> _Work to be completed_
Set down the records once more, please, exactly and with the pictures left out.

⁂

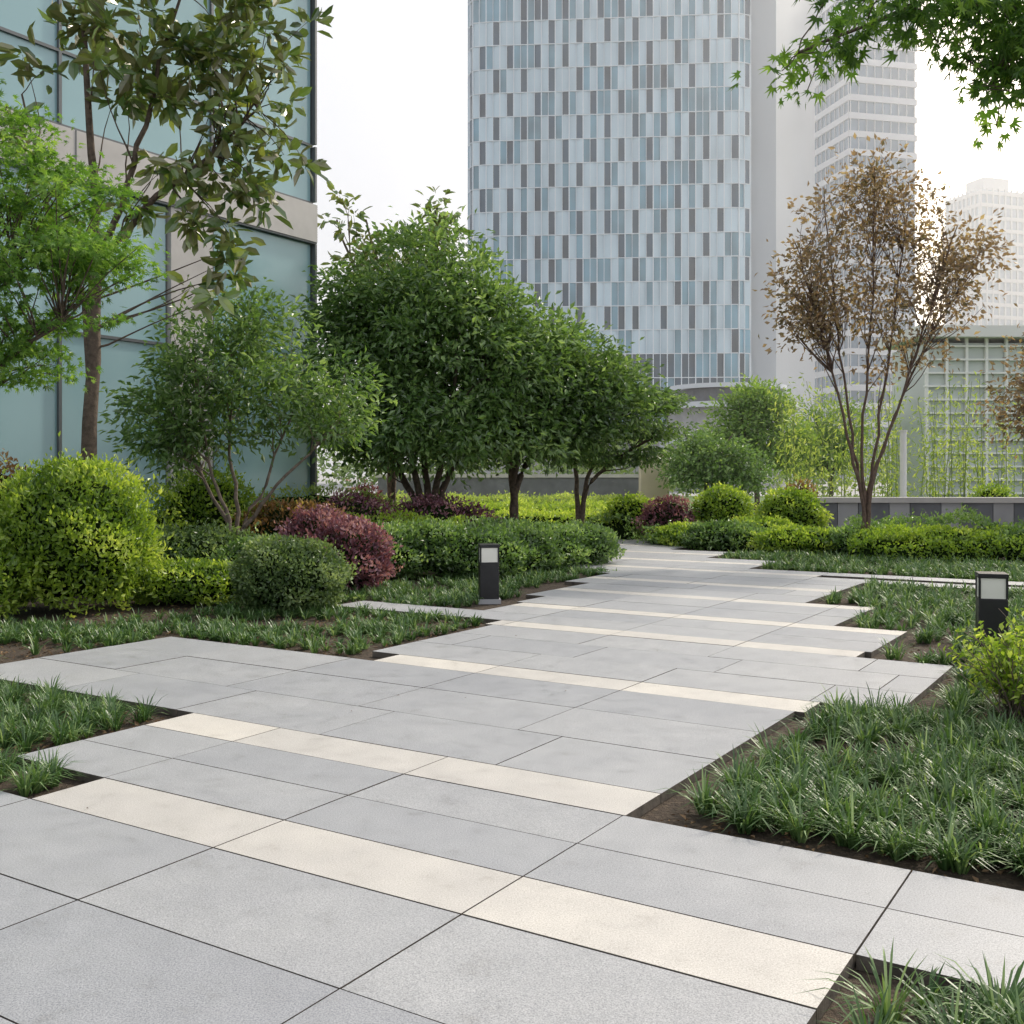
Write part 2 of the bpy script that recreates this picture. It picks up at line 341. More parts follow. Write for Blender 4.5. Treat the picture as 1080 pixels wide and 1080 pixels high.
# planting bed grass
foreC=np.concatenate([rect_pts(4.25,7.0,-2.0,1.8,64,.36,.15,.4),rect_pts(7.0,8.9,-1.45,2,60,.3,.12,.4)])
grass('ornamental_grass',foreC,46,.235,.010)
grass('ornamental_grass',rect_pts(1.2,3.36,-.82,1.5,70,.1,.12,2.4),50,.22,.0085)
grass('ornamental_grass',np.concatenate([rect_pts(3.40,4.58,-9,-5.28,68,.28,.08,1.),rect_pts(3.0,3.37,-9,-4.55,66,.2,.06,1.)]),38,.19,.0085)
grass('ornamental_grass',np.concatenate([rect_pts(8.9,10.6,-2.15,2.5,50,.32,.08,3),rect_pts(10.6,12.3,-2.85,2.5,50,.3,.08,3),rect_pts(12.3,15,-3.65,3,46,.2,.08,3)]),22,.21,.014)
grass('ornamental_grass',np.concatenate([rect_pts(6.7,9.2,-9.3,-5.9,52,.4,.1,5),rect_pts(4.0,6.8,-10.2,-7.95,52,.45,.08,5),rect_pts(9.2,9.7,-9.8,-8.3,50,.2,.05,5),rect_pts(9.7,11.6,-9.5,-6.95,52,.2,.08,5),
   rect_pts(11.6,14.9,-9,-7.35,50,.1,.05,5)]),22,.17,.013)
grass('ornamental_grass',np.concatenate([rect_pts(16.35,18,-5.7,3,45,.1,.05,5),rect_pts(18,19.6,-7.1,0,40,.1,.05,5),rect_pts(15,17,-10,-8.65,40,.1,.05,5),rect_pts(17,20,-12.5,-10.9,40,.1,.05,5)]),16,.2,.018)
lp=np.concatenate([rect_pts(4.25,8.8,-2.0,2,220,-1),rect_pts(1.5,3.36,-.82,1.5,200,-1),rect_pts(3,4.58,-9,-5.28,200,-1),rect_pts(6.7,9.2,-10,-5.9,190,-1),rect_pts(4,6.7,-11,-7.95,190,-1),
   rect_pts(9,12,-2.1,2,90,-1)])
n=len(lp); P=np.concatenate([lp,np.full((n,1),-.04)+R.random((n,1))*.012],1)
D=R.normal(size=(n,3));D[:,2]*=.25; Nn=R.normal(size=(n,3))*.3;Nn[:,2]+=1
leaves('fallen_leaves',P,D,Nn,R.uniform(.02,.05,n),.5,R.random(n)**1.3,M_litter)
lp=np.array([st(a,b) for a,b in zip(R.uniform(3,9,16),R.uniform(-6,-2,16))]); n=len(lp)
P=np.concatenate([lp,np.full((n,1),.006)],1); D=R.normal(size=(n,3));D[:,2]=0; Nn=R.normal(size=(n,3))*.15;Nn[:,2]+=1
leaves('fallen_leaves',P,D,Nn,R.uniform(.012,.024,n),.5,R.random(n),M_litter)

# ------------------------------------------------------------ bollard lights
def bollard(x,y,rz):
    e=empty('bollard_light',(x,y,0),rz); w=.115
    bevel(boxes('post',[(-w,w,-w,w,.0,.45)],M_black,e),.008)
    boxes('base_plate',[(-w-.02,w+.02,-w-.02,w+.02,-.045,.012)],M_conc,e)
    c=w-.010
    boxes('lamp_panel',[(-c,c,-c,c,.451,.622)],M_frost,e)
    t=.009
    boxes('lantern_frame',[(sx*(w-t)-t,sx*(w-t)+t,sy*(w-t)-t,sy*(w-t)+t,.4515,.6215) for sx in(-1,1) for sy in(-1,1)],M_black,e)
    bevel(boxes('cap',[(-w-.004,w+.004,-w-.004,w+.004,.623,.662)],M_black,e),.006)
bollard(-.28,12.76,.12); bollard(4.08,9.05,-.3)

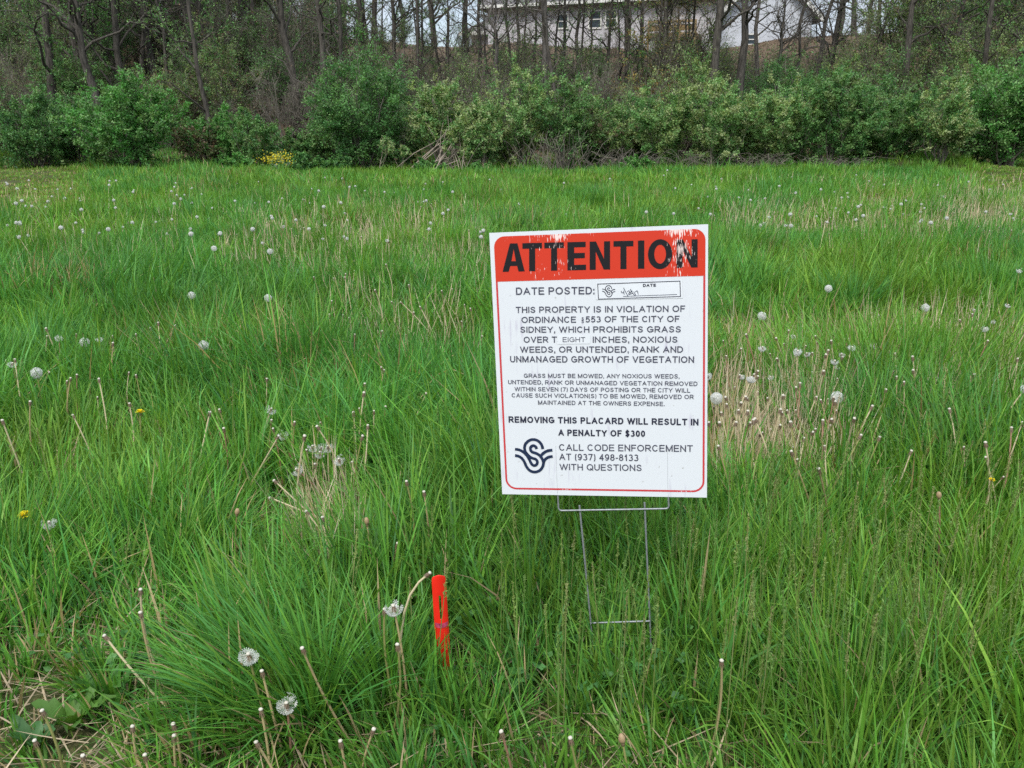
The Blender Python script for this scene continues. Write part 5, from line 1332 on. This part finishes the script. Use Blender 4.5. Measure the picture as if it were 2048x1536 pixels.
tag(ds.build("dry_stalks", M_STRAW), "standing dry straw making tan bands in the green field", "dry stalks", kind="stuff")

# ================================================================== BROAD LEAVED WEEDS
def broad_weed(px, py, n, L, W, col, lab, name="broadleaf_weed", lean=.55):
    p = gpoint(px, py); r_ = thing(name, lab, "weed", p, random.random() * 6.28)
    for k in range(n):
        mb = MB(); az = k / n * 2 * np.pi + random.gauss(0, .3); l_ = L * random.uniform(.6, 1.1); w_ = W * random.uniform(.7, 1.1)
        K = 8; t = np.linspace(0, 1, K); th = lean * random.uniform(.5, 1.3) + .9 * t * random.uniform(.4, 1)
        h = np.concatenate([[0], np.cumsum(np.sin(th[:-1]))]) * l_ / K; z = np.concatenate([[0], np.cumsum(np.cos(th[:-1]))]) * l_ / K
        wd = w_ * np.array([.12, .3, .75, 1, 1, .85, .5, .06]) * (1 + .12 * rng.normal(size=K))
        d = np.array([math.cos(az), math.sin(az), 0]); s_ = np.array([-math.sin(az), math.cos(az), 0])
        c = d * h[:, None] + np.array([0, 0, 1]) * z[:, None]; up = np.array([0, 0, 1]) * (wd * .28)[:, None]
        wv = (.006 * rng.normal(size=K))[:, None] * np.array([0, 0, 1])
        v = np.concatenate([c + s_ * wd[:, None] / 2 + up + wv, c, c - s_ * wd[:, None] / 2 + up - wv]); i = np.arange(K - 1)
        q = np.concatenate([np.stack([i, i + 1, i + 1 + K, i + K], -1), np.stack([i + K, i + K + 1, i + 1 + 2 * K, i + 2 * K], -1)])
        mb.add(v, q, None, np.array(col) * random.uniform(.8, 1.2)); mb.build("leaf", M_LEAF, r_, smooth=True)
broad_weed(205, 1405, 9, .13, .028, (.07, .19, .03), "broad pale green dock leaves in the bottom left bare patch")
broad_weed(70, 1500, 8, .10, .028, (.05, .14, .035), "dark rounded weed leaves in the bottom left corner")
broad_weed(150, 1460, 7, .13, .04, (.09, .20, .03), "small weed rosette right of the bottom left stalks")
broad_weed(330, 1120, 7, .15, .035, (.05, .15, .035), "dark weed leaves in the hollow left of the brown withered flower")
broad_weed(620, 1110, 8, .14, .035, (.06, .17, .03), "green weed leaves at the foot of the dry bunch")
broad_weed(1250, 1230, 7, .14, .014, (.20, .26, .09), "pale spreading weed at the lower bar of the wire stake", lean=.8)
broad_weed(1180, 1240, 6, .12, .012, (.17, .24, .08), "small pale weed at the left foot of the wire stake", lean=.8)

⁂

> _Output below_
Write part 2 of the bpy script that recreates this picture. It picks up at line 341. More parts follow. Write for Blender 4.5. Treat the picture as 1080 pixels wide and 1080 pixels high.
# planting bed grass
foreC=np.concatenate([rect_pts(4.25,7.0,-2.0,1.8,64,.36,.15,.4),rect_pts(7.0,8.9,-1.45,2,60,.3,.12,.4)])
grass('ornamental_grass',foreC,46,.235,.010)
grass('ornamental_grass',rect_pts(1.2,3.36,-.82,1.5,70,.1,.12,2.4),50,.22,.0085)
grass('ornamental_grass',np.concatenate([rect_pts(3.40,4.58,-9,-5.28,68,.28,.08,1.),rect_pts(3.0,3.37,-9,-4.55,66,.2,.06,1.)]),38,.19,.0085)
grass('ornamental_grass',np.concatenate([rect_pts(8.9,10.6,-2.15,2.5,50,.32,.08,3),rect_pts(10.6,12.3,-2.85,2.5,50,.3,.08,3),rect_pts(12.3,15,-3.65,3,46,.2,.08,3)]),22,.21,.014)
grass('ornamental_grass',np.concatenate([rect_pts(6.7,9.2,-9.3,-5.9,52,.4,.1,5),rect_pts(4.0,6.8,-10.2,-7.95,52,.45,.08,5),rect_pts(9.2,9.7,-9.8,-8.3,50,.2,.05,5),rect_pts(9.7,11.6,-9.5,-6.95,52,.2,.08,5),
   rect_pts(11.6,14.9,-9,-7.35,50,.1,.05,5)]),22,.17,.013)
grass('ornamental_grass',np.concatenate([rect_pts(16.35,18,-5.7,3,45,.1,.05,5),rect_pts(18,19.6,-7.1,0,40,.1,.05,5),rect_pts(15,17,-10,-8.65,40,.1,.05,5),rect_pts(17,20,-12.5,-10.9,40,.1,.05,5)]),16,.2,.018)
lp=np.concatenate([rect_pts(4.25,8.8,-2.0,2,220,-1),rect_pts(1.5,3.36,-.82,1.5,200,-1),rect_pts(3,4.58,-9,-5.28,200,-1),rect_pts(6.7,9.2,-10,-5.9,190,-1),rect_pts(4,6.7,-11,-7.95,190,-1),
   rect_pts(9,12,-2.1,2,90,-1)])
n=len(lp); P=np.concatenate([lp,np.full((n,1),-.04)+R.random((n,1))*.012],1)
D=R.normal(size=(n,3));D[:,2]*=.25; Nn=R.normal(size=(n,3))*.3;Nn[:,2]+=1
leaves('fallen_leaves',P,D,Nn,R.uniform(.02,.05,n),.5,R.random(n)**1.3,M_litter)
lp=np.array([st(a,b) for a,b in zip(R.uniform(3,9,16),R.uniform(-6,-2,16))]); n=len(lp)
P=np.concatenate([lp,np.full((n,1),.006)],1); D=R.normal(size=(n,3));D[:,2]=0; Nn=R.normal(size=(n,3))*.15;Nn[:,2]+=1
leaves('fallen_leaves',P,D,Nn,R.uniform(.012,.024,n),.5,R.random(n),M_litter)

# ------------------------------------------------------------ bollard lights
def bollard(x,y,rz):
    e=empty('bollard_light',(x,y,0),rz); w=.115
    bevel(boxes('post',[(-w,w,-w,w,.0,.45)],M_black,e),.008)
    boxes('base_plate',[(-w-.02,w+.02,-w-.02,w+.02,-.045,.012)],M_conc,e)
    c=w-.010
    boxes('lamp_panel',[(-c,c,-c,c,.451,.622)],M_frost,e)
    t=.009
    boxes('lantern_frame',[(sx*(w-t)-t,sx*(w-t)+t,sy*(w-t)-t,sy*(w-t)+t,.4515,.6215) for sx in(-1,1) for sy in(-1,1)],M_black,e)
    bevel(boxes('cap',[(-w-.004,w+.004,-w-.004,w+.004,.623,.662)],M_black,e),.006)
bollard(-.28,12.76,.12); bollard(4.08,9.05,-.3)

The Blender Python script for this scene continues. Write part 5, from line 1332 on. This part finishes the script. Use Blender 4.5. Measure the picture as if it were 2048x1536 pixels.
tag(ds.build("dry_stalks", M_STRAW), "standing dry straw making tan bands in the green field", "dry stalks", kind="stuff")

# ================================================================== BROAD LEAVED WEEDS
def broad_weed(px, py, n, L, W, col, lab, name="broadleaf_weed", lean=.55):
    p = gpoint(px, py); r_ = thing(name, lab, "weed", p, random.random() * 6.28)
    for k in range(n):
        mb = MB(); az = k / n * 2 * np.pi + random.gauss(0, .3); l_ = L * random.uniform(.6, 1.1); w_ = W * random.uniform(.7, 1.1)
        K = 8; t = np.linspace(0, 1, K); th = lean * random.uniform(.5, 1.3) + .9 * t * random.uniform(.4, 1)
        h = np.concatenate([[0], np.cumsum(np.sin(th[:-1]))]) * l_ / K; z = np.concatenate([[0], np.cumsum(np.cos(th[:-1]))]) * l_ / K
        wd = w_ * np.array([.12, .3, .75, 1, 1, .85, .5, .06]) * (1 + .12 * rng.normal(size=K))
        d = np.array([math.cos(az), math.sin(az), 0]); s_ = np.array([-math.sin(az), math.cos(az), 0])
        c = d * h[:, None] + np.array([0, 0, 1]) * z[:, None]; up = np.array([0, 0, 1]) * (wd * .28)[:, None]
        wv = (.006 * rng.normal(size=K))[:, None] * np.array([0, 0, 1])
        v = np.concatenate([c + s_ * wd[:, None] / 2 + up + wv, c, c - s_ * wd[:, None] / 2 + up - wv]); i = np.arange(K - 1)
        q = np.concatenate([np.stack([i, i + 1, i + 1 + K, i + K], -1), np.stack([i + K, i + K + 1, i + 1 + 2 * K, i + 2 * K], -1)])
        mb.add(v, q, None, np.array(col) * random.uniform(.8, 1.2)); mb.build("leaf", M_LEAF, r_, smooth=True)
broad_weed(205, 1405, 9, .13, .028, (.07, .19, .03), "broad pale green dock leaves in the bottom left bare patch")
broad_weed(70, 1500, 8, .10, .028, (.05, .14, .035), "dark rounded weed leaves in the bottom left corner")
broad_weed(150, 1460, 7, .13, .04, (.09, .20, .03), "small weed rosette right of the bottom left stalks")
broad_weed(330, 1120, 7, .15, .035, (.05, .15, .035), "dark weed leaves in the hollow left of the brown withered flower")
broad_weed(620, 1110, 8, .14, .035, (.06, .17, .03), "green weed leaves at the foot of the dry bunch")
broad_weed(1250, 1230, 7, .14, .014, (.20, .26, .09), "pale spreading weed at the lower bar of the wire stake", lean=.8)
broad_weed(1180, 1240, 6, .12, .012, (.17, .24, .08), "small pale weed at the left foot of the wire stake", lean=.8)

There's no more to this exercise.